## THE EXERCISE
How does the data below read from its first line through the line containing "COL = sc.collection"? Print those lines exactly.

══════════

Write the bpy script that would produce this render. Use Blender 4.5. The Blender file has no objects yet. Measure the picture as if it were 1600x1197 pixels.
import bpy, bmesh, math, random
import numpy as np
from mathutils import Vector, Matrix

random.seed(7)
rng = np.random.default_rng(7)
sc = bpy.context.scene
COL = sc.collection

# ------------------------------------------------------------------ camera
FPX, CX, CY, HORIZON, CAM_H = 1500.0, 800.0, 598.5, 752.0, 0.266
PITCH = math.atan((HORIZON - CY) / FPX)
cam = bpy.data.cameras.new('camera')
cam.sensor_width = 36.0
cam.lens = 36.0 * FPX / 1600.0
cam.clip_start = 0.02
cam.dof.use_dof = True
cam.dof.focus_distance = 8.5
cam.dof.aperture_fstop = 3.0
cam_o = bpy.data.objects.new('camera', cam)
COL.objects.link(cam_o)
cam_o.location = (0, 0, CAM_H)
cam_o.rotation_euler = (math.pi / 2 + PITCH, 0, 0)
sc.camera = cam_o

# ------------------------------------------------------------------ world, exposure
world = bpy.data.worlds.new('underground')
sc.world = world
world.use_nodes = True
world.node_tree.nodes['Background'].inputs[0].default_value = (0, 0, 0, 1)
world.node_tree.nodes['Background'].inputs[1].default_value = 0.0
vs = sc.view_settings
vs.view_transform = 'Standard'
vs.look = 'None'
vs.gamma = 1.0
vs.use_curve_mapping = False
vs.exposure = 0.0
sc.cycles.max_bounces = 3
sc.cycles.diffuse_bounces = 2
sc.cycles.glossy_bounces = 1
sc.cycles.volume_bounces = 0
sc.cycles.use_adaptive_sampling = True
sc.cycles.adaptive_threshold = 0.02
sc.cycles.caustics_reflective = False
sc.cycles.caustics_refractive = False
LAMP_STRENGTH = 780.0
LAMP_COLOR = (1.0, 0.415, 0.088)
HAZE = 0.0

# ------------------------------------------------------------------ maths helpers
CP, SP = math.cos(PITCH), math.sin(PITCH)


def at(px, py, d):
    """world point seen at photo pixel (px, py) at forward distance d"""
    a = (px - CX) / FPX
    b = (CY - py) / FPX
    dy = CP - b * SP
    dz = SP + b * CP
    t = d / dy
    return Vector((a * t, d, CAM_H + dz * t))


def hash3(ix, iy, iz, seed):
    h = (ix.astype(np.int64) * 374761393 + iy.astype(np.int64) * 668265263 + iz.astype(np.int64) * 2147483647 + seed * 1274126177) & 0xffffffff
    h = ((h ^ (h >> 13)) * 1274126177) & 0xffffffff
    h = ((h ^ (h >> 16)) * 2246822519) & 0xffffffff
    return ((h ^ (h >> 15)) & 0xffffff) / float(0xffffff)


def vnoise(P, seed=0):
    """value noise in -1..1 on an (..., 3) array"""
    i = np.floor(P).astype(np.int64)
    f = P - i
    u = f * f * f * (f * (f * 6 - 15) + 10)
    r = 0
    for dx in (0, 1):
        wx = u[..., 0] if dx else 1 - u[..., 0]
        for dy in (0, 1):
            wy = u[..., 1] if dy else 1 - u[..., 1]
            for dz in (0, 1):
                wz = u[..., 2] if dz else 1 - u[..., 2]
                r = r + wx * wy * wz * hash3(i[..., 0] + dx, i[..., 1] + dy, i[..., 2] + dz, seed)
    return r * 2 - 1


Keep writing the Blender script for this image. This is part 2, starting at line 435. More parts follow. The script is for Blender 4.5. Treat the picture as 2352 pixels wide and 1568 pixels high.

══════════

## RESULT OF THE TASK
Write the bpy script that would produce this render. Use Blender 4.5. The Blender file has no objects yet. Measure the picture as if it were 1600x1197 pixels.
import bpy, bmesh, math, random
import numpy as np
from mathutils import Vector, Matrix

random.seed(7)
rng = np.random.default_rng(7)
sc = bpy.context.scene
COL = sc.collection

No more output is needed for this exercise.